For reliability growth data analysis only.
The data set used in this example is available in the example database installed with the software (called "Weibull20_ReliabilityGrowth_RGA_Examples.rsgz20"). To access this database file, choose File > Help, click Open Examples Folder, then browse for the file in the Weibull sub-folder.
The name of the project is "Repairable Systems - Race Car Analysis."
Failure times were recorded for three Formula 1 race cars operating in the field. Each car failed multiple times during the observation period. When a failure occurred, the failure time was recorded, along with the name of the failed component that was replaced. For example, the data set for the first car is shown next using the Advanced Systems View.

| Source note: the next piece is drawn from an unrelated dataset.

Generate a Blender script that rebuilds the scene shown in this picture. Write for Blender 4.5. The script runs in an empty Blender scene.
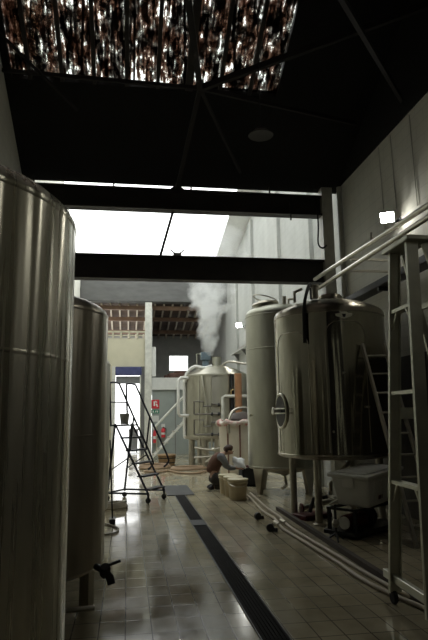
import bpy, bmesh, math, random
from mathutils import Vector, Matrix
random.seed(7)
S = bpy.context.scene
COL = S.collection
PI = math.pi

# ------------------------------------------------------------------ camera, sky, exposure
cam_data = bpy.data.cameras.new('camera')
cam = bpy.data.objects.new('camera', cam_data)
COL.objects.link(cam)
cam_data.sensor_fit = 'VERTICAL'
cam_data.sensor_height = 24.0
cam_data.lens = 24.0 * 566.25 / 640.0
cam_data.clip_end = 300
yaw, pitch, roll = map(math.radians, (8.6785, 9.6124, -0.8204))
fwd = Vector((math.sin(yaw) * math.cos(pitch), math.cos(yaw) * math.cos(pitch), math.sin(pitch)))
rgt = Vector((math.cos(yaw), -math.sin(yaw), 0))
upv = rgt.cross(fwd)
r2 = rgt * math.cos(roll) + upv * math.sin(roll)
u2 = upv * math.cos(roll) - rgt * math.sin(roll)
cam.matrix_world = Matrix(((r2.x, u2.x, -fwd.x, 0), (r2.y, u2.y, -fwd.y, 0), (r2.z, u2.z, -fwd.z, 1.6), (0, 0, 0, 1)))
S.camera = cam

W = bpy.data.worlds.new('sky')
S.world = W
W.use_nodes = True
wb = W.node_tree.nodes['Background']
wb.inputs[0].default_value = (0.99, 1.0, 0.99, 1)
wb.inputs[1].default_value = 2.6

S.view_settings.view_transform = 'Standard'
S.view_settings.look = 'None'
S.view_settings.gamma = 1
S.view_settings.use_curve_mapping = False
S.view_settings.exposure = 0.0
S.cycles.volume_bounces = 3
GLAZING_STRENGTH = 2.1
FLOOD_STRENGTH = 78.0

# ------------------------------------------------------------------ material helpers
def new_mat(name):
    m = bpy.data.materials.new(name)
    m.use_nodes = True
    nt = m.node_tree
    return m, nt, nt.nodes['Principled BSDF']

def mth(nt, op, a, b=None, clamp=False):
    n = nt.nodes.new('ShaderNodeMath')
    n.operation = op
    n.use_clamp = clamp
    for i, v in enumerate((a, b)):
        if v is None:
            continue
        if isinstance(v, (int, float)):
            n.inputs[i].default_value = v
        else:
            nt.links.new(v, n.inputs[i])
    return n.outputs[0]

def coords(nt, scale=(1, 1, 1)):
    tc = nt.nodes.new('ShaderNodeTexCoord')
    mp = nt.nodes.new('ShaderNodeMapping')
    mp.inputs['Scale'].default_value = scale
    nt.links.new(tc.outputs['Object'], mp.inputs['Vector'])
    return mp.outputs[0]

def noise(nt, vec, scale, detail=4, rough=0.55):
    n = nt.nodes.new('ShaderNodeTexNoise')
    n.inputs['Scale'].default_value = scale
    n.inputs['Detail'].default_value = detail
    n.inputs['Roughness'].default_value = rough
    nt.links.new(vec, n.inputs['Vector'])
    return n.outputs['Fac']

def ramp(nt, fac, stops):
    r = nt.nodes.new('ShaderNodeValToRGB')
    while len(r.color_ramp.elements) < len(stops):
        r.color_ramp.elements.new(0.5)
    for e, (p, c) in zip(r.color_ramp.elements, stops):
        e.position = p
        e.color = (*c, 1) if len(c) == 3 else c
    nt.links.new(fac, r.inputs[0])
    return r.outputs[0]

def bump(nt, b, height, strength, dist=0.01):
    n = nt.nodes.new('ShaderNodeBump')
    n.inputs['Strength'].default_value = strength
    n.inputs['Distance'].default_value = dist
    nt.links.new(height, n.inputs['Height'])
    nt.links.new(n.outputs[0], b.inputs['Normal'])

def plain(name, c, rough=0.5, metal=0.0, var=0.15, scale=6.0, bmp=0.0, stretch=(1, 1, 1), spec=None):
    """painted / plain surface whose tone wanders a little with a noise"""
    m, nt, b = new_mat(name)
    v = noise(nt, coords(nt, stretch), scale)
    lo = tuple(max(0, x * (1 - var)) for x in c)
    hi = tuple(min(1, x * (1 + var)) for x in c)
    nt.links.new(ramp(nt, v, [(0.3, lo), (0.7, hi)]), b.inputs['Base Color'])
    b.inputs['Metallic'].default_value = metal
    b.inputs['Roughness'].default_value = rough
    if spec is not None:
        b.inputs['Specular IOR Level'].default_value = spec
    if bmp:
        bump(nt, b, v, bmp)
    return m

def steel(name, c, r0, r1, wob=0.15, dist=0.02):
    """rolled stainless sheet: faint upright streaks in gloss and slight oil-canning"""
    m, nt, b = new_mat(name)
    streak = noise(nt, coords(nt, (9, 9, 0.25)), 3.0, 3)
    smear = noise(nt, coords(nt, (2.5, 2.5, 1.2)), 1.5, 5)
    nt.links.new(ramp(nt, smear, [(0.3, tuple(x * 0.82 for x in c)), (0.7, c)]), b.inputs['Base Color'])
    b.inputs['Metallic'].default_value = 1.0
    rr = mth(nt, 'ADD', mth(nt, 'MULTIPLY', streak, (r1 - r0)), r0)
    nt.links.new(rr, b.inputs['Roughness'])
    b.inputs['Anisotropic'].default_value = 0.8
    b.inputs['Anisotropic Rotation'].default_value = 0.25
    tg = nt.nodes.new('ShaderNodeTangent')
    tg.direction_type = 'RADIAL'
    tg.axis = 'Z'
    nt.links.new(tg.outputs[0], b.inputs['Tangent'])
    wav = noise(nt, coords(nt, (5.0, 5.0, 0.18)), 1.4, 1.5)
    bump(nt, b, wav, wob, dist)
    return m

M = {}
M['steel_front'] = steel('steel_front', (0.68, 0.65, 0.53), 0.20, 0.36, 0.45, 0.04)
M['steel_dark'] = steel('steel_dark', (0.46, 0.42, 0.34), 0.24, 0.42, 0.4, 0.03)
M['steel_bright'] = steel('steel_bright', (0.50, 0.48, 0.40), 0.06, 0.17, 0.4, 0.03)
M['steel_dull'] = steel('steel_dull', (0.46, 0.455, 0.38), 0.34, 0.5, 0.2, 0.02)
M['steel_kettle'] = steel('steel_kettle', (0.50, 0.48, 0.40), 0.28, 0.42, 0.2, 0.02)
M['pipe'] = plain('pipe_steel', (0.66, 0.64, 0.56), 0.28, 1.0, 0.08)
M['pipe_dark'] = plain('pipe_dark', (0.16, 0.15, 0.13), 0.4, 0.8, 0.15)
M['leg'] = plain('leg_steel', (0.50, 0.47, 0.40), 0.42, 1.0, 0.12)
M['aluminium'] = plain('ladder_aluminium', (0.62, 0.62, 0.53), 0.42, 0.85, 0.1, 9)
M['black_metal'] = plain('black_metal', (0.016, 0.016, 0.017), 0.45, 0.0, 0.2)
M['black_rubber'] = plain('black_rubber', (0.014, 0.014, 0.014), 0.7)
M['blue_black'] = plain('ladder_blue_black', (0.013, 0.016, 0.032), 0.42)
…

According to this data set, the first car was observed during its first 2,500 kilometers of operation. The engine was replaced when the car failed after 249.8 kilometers, the front suspension was replaced after 584.2 kilometers, and so on. Similar data sets are available for two others cars.
The goals of the analysis are to analyze the combined data from all three repairable systems in order to:
Estimate the total number of failures that you could expect for a car that competes in ten 200-kilometer races.
Determine the probability that a car that has finished two races will complete a third without any failures.
Determine if it would be feasible to overhaul the entire car at regular intervals in order to minimize its total life cycle cost. If it is feasible, calculate the overhaul time, assuming an average repair cost of $192,000 and an overhaul cost of $500,000.
On the control panel, choose the Power Law model, and then analyze the data by choosing Growth Data > Analysis > Calculate or by clicking the icon on the Main page.
A summary of the calculation results will then be shown on the control panel.
You can see in the results that the data passed the Cramér-von Mises (CVM) test, which indicates that the power law model provides a good fit for the data. (If the power law model did not provide a good fit, you could transfer the data to a Fleet data sheet and use the Crow-AMSAA model instead. The Fleet data sheet allows you to group the data and combine them into a cumulative timeline for analysis.)
To estimate the total number of failures expected for one car over the period of ten 200-kilometer races, open the QCP by choosing Growth Data > Analysis > Quick Calculation Pad or by clicking the icon on the Main page of the control panel.
In the QCP, choose to calculate the Number of Failures with None for the confidence bounds. Select km for the time units and then enter 2000 (i.e., the equivalent of ten 200-kilometer races) in the Time field.
Click Calculate to obtain the result, as shown next. This analysis estimates about 5 failures for a car that competes in ten races.
You can also use the QCP to determine the probability that a car that has finished two 200-kilometer races will complete a third race. Choose to calculate Reliability and make the following inputs:
System Age = 400 (i.e., two races, each 200 kilometers)
Mission Time = 200 (i.e., a third 200-kilometer race)
According to this result, the reliability of the car for the third race is estimated to be 69.88%.
Finally, to calculate an optimum overhaul time, first make sure the beta value of the fitted power law model is greater than 1 (indicating wearout). If the system has a constant failure rate (beta = 1) or a decreasing rate (beta < 1), then it will not be cost-effective to implement an overhaul policy.
Since beta is greater than 1, you can use the QCP to solve for the optimum overhaul time. In the QCP, choose to calculate Optimum Overhaul, and then make the following inputs:
Repair Cost = 192000
Overhaul Cost = 500000
According to this result, the total life cycle cost of the car can be minimized by overhauling it every 1,619 kilometers.